3)      A solução hoje mais aceite é que a cláusula não contém uma verdadeira excepção à proibição do divórcio, porque o termo técnico que é decisivo, a palavra grega porneia, traduz o hebraico zenut, com o significado de «relações sexuais ilícitas», e que, no texto de S. Mateus, deve ser entendida como uma união incestuosa devida a um matrimónio entre graus de parentesco proibidos (Levítico 18, 6-18).   
Uma união deste tipo não seria um verdadeiro matrimónio, e não exigiria o divórcio, mas sim uma declaração de nulidade ou invalidez.

Deverá ser também este o sentido de porneia em Actos 15, 28-29:  “Porque pareceu bem ao Espírito Santo e a nós não vos impor maior encargo além destas coisas necessárias: Que vos abstenhais das coisas sacrificadas aos ídolos, e do sangue, e da carne sufocada, e da fornicação (porneia)”.

Esta solução é a mais adequada ao texto. Não revela nenhum espírito de adaptação facilitadora por parte de S. Mateus, mas manifesta a sua sensibilidade legal, em que a sua lealdade para com Jesus não é de modo nenhum posta em causa. O evangelista não abre nenhuma excepção à exigente doutrina de Jesus, mas limita-se, por uma questão de clareza e de rigor, a salientar uma situação em que esta não se aplica, por não se tratar de verdadeiro matrimónio. 

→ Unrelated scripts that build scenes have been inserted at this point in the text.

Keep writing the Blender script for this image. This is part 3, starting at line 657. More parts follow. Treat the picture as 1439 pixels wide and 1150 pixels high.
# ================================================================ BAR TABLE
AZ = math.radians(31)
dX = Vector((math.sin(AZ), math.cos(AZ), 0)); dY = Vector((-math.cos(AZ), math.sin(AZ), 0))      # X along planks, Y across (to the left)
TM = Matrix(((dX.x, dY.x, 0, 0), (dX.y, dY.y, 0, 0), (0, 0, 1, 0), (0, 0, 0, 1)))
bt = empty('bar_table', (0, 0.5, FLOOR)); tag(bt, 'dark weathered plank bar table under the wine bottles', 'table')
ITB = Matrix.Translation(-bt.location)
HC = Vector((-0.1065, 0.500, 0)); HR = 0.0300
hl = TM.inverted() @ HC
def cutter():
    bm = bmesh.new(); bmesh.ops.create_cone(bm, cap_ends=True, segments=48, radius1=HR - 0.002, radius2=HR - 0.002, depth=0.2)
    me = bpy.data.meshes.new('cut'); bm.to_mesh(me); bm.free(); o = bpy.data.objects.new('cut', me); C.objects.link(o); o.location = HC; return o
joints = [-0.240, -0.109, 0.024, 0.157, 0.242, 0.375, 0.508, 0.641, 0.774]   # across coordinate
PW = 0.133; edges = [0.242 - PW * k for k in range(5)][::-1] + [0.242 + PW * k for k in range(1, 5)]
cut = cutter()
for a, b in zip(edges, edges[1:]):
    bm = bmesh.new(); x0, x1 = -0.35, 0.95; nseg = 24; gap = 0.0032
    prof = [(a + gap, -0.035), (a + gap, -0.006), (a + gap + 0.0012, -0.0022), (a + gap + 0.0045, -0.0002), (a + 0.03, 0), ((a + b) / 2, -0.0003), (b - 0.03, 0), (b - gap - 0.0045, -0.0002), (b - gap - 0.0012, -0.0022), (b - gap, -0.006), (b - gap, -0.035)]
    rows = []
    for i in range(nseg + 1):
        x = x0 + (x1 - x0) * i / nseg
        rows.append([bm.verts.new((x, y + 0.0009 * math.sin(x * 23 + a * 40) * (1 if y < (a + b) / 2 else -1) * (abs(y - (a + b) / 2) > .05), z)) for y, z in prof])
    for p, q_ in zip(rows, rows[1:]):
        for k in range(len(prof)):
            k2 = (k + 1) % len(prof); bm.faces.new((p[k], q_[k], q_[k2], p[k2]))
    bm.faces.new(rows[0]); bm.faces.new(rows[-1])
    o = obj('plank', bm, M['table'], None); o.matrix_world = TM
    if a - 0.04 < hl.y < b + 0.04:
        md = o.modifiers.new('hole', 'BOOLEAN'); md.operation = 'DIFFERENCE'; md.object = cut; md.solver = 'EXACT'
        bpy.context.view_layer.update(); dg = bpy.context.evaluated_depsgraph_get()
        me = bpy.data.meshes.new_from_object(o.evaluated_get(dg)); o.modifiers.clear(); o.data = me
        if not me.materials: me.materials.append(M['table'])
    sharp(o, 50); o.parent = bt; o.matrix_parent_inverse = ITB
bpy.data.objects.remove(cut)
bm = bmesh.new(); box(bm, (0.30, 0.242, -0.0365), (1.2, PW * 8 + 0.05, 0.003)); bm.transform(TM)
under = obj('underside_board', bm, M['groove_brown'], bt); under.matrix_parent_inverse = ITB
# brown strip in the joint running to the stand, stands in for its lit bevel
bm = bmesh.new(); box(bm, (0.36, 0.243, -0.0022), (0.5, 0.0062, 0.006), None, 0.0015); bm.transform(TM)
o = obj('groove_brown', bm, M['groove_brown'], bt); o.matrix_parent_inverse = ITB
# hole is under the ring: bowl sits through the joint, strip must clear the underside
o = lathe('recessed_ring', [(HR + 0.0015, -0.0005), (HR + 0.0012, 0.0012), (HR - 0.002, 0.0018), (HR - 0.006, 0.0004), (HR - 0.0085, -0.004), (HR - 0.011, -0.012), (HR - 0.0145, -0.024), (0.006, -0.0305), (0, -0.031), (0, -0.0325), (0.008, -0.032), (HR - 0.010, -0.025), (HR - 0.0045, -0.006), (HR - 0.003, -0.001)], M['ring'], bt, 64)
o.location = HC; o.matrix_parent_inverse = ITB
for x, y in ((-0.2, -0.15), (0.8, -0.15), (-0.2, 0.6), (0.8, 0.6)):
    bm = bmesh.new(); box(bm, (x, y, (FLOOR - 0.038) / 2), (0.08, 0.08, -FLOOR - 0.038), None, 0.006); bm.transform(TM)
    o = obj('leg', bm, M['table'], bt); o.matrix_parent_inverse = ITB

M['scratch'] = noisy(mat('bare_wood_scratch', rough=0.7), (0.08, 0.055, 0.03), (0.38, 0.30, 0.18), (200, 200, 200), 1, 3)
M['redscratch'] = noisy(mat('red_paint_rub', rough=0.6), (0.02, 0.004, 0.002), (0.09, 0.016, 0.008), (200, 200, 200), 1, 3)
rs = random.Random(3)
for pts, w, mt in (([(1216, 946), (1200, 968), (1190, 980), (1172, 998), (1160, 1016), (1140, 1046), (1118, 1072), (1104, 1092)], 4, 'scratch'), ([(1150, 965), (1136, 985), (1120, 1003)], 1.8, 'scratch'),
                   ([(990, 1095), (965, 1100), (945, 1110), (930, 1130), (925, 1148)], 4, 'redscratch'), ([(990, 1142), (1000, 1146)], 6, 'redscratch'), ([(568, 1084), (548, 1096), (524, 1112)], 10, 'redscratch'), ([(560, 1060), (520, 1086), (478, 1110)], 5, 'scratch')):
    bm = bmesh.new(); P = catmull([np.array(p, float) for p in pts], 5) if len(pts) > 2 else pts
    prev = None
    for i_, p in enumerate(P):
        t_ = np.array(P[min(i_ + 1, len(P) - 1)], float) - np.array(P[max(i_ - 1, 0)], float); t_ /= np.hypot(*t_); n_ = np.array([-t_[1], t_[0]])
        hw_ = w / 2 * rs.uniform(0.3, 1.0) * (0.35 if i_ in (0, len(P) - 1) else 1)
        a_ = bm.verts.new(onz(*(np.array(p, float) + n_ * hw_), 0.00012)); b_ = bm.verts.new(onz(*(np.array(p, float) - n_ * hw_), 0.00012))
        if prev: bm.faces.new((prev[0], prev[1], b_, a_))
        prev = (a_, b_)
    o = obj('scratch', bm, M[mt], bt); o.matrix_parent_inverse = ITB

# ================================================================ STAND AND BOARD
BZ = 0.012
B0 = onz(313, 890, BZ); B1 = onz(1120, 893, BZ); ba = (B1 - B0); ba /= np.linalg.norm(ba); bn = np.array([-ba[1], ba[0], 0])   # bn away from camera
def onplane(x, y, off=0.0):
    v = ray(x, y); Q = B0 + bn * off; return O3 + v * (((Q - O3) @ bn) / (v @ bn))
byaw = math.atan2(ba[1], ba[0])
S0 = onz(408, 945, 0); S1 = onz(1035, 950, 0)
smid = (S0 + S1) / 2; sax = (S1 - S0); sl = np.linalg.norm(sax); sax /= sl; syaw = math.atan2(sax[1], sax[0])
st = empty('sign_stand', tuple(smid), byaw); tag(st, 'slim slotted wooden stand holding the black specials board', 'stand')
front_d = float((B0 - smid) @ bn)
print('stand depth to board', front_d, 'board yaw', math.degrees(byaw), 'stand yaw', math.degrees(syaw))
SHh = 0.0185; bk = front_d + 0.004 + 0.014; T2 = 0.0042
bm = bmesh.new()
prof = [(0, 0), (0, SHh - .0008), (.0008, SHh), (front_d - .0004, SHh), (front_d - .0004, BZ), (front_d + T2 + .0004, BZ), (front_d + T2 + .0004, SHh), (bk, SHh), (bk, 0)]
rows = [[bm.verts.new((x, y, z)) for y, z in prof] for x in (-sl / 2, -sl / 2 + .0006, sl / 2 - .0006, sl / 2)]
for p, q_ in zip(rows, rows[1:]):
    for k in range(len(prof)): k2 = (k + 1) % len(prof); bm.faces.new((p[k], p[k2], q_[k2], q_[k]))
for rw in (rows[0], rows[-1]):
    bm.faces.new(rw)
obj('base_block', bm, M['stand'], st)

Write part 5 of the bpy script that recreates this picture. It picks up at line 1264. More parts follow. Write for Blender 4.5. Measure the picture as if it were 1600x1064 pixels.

Visto que a questão do divórcio é dolorosa, é bom recordar que as intenções profundas de Jesus Cristo não são provocar dor aos casais que fracassam, mas apresentar um alto ideal para o casal, uma visão do matrimónio como uma aliança de amor pessoal entre os cônjuges, que reflecte a relação da aliança de Deus com o seu povo, e que, por isso mesmo, é fiel e indissolúvel. Infelizmente esta visão nem sempre é compreendida e nem sempre é vivida, devido às fragilidades da mente ou do coração humano.